The Australian research company has initiated coverage on Fletcher Building with a fair-value estimate of $7.80 per share and says the stock is now trading very close to fair value.
"Our uncertainty rating is ‘high’, given the earnings leverage to the highly cyclical housing construction industry and the potential for further losses on the New Zealand International Convention Centre construction contract."
The impact of new Government policy on housing and immigration, and potential organisational change under a newly appointed chief executive, could also provide uncertainty.
Morningstar said Fletcher should have capitalised on New Zealand dwelling approvals rising to near record levels in the year to June. It was double the level of five years ago. A spectacular rise in consents for multi-family dwellings had been a big driver of the trend, tripling over a period of five years to 9363 in the year to June.

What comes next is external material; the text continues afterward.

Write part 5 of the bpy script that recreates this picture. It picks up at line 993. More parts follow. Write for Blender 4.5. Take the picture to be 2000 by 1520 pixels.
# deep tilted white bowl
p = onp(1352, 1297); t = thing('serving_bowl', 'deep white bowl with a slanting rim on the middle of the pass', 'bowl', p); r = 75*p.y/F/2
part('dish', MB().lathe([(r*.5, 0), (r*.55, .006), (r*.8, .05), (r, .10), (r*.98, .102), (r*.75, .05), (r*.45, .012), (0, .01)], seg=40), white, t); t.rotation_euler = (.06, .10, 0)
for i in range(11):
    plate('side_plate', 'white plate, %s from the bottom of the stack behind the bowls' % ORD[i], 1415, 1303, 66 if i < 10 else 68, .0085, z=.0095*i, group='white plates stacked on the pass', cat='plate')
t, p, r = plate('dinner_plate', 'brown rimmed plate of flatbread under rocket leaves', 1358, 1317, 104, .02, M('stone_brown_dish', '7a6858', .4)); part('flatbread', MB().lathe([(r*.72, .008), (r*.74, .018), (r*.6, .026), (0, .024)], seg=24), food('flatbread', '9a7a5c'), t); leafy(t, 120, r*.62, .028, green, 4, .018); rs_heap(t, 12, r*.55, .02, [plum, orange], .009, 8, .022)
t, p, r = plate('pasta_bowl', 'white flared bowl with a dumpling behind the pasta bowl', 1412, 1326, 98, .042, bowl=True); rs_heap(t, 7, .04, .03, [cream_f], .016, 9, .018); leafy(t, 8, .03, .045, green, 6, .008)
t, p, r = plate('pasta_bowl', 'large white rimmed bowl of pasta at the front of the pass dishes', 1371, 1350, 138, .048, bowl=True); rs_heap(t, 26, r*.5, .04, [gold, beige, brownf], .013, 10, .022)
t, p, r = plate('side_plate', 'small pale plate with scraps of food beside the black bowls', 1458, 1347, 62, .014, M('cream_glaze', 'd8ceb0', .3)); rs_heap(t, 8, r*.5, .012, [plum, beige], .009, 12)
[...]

Overall construction activity by value had increased 40% over the past five years to $27billion.
Fletcher’s second-most important market, Australia, had seen similar growth, although total Australian construction value had fallen as a result of declines in non-residential construction and engineering and construction activity.
However, with the exception of 2016’s good result, Fletcher’s earnings had not been growing in relation to the underlying market growth expected.
Reasonable growth in operating profits was marred by significant restructuring, impairment and other charges in both 2015 and 2017.
"The question is now whether they can take advantage of what is left of this cycle."
New Zealand dwelling consents had slowed in recent months and they were expected to roll over in the 2020 financial year, especially with a new Labour-led Government introducing policies to slow the pace of house price growth and lower the current pace of immigration, Morningstar said.
Given the lag between approvals and construction, the current backlog should support growth for the next 12 to 18 months, and Morningstar said it expected strong growth in infrastructure spending to help offset the eventual downturn.
It looked late cycle for Fletcher. The company might be hard-pressed to deliver operational improvements to offset the top-line growth in the coming two to three years.
Morningstar’s base case with a fair value estimate of $7.80 still projected growth until the 2020 financial year, when revenue and profits would fall.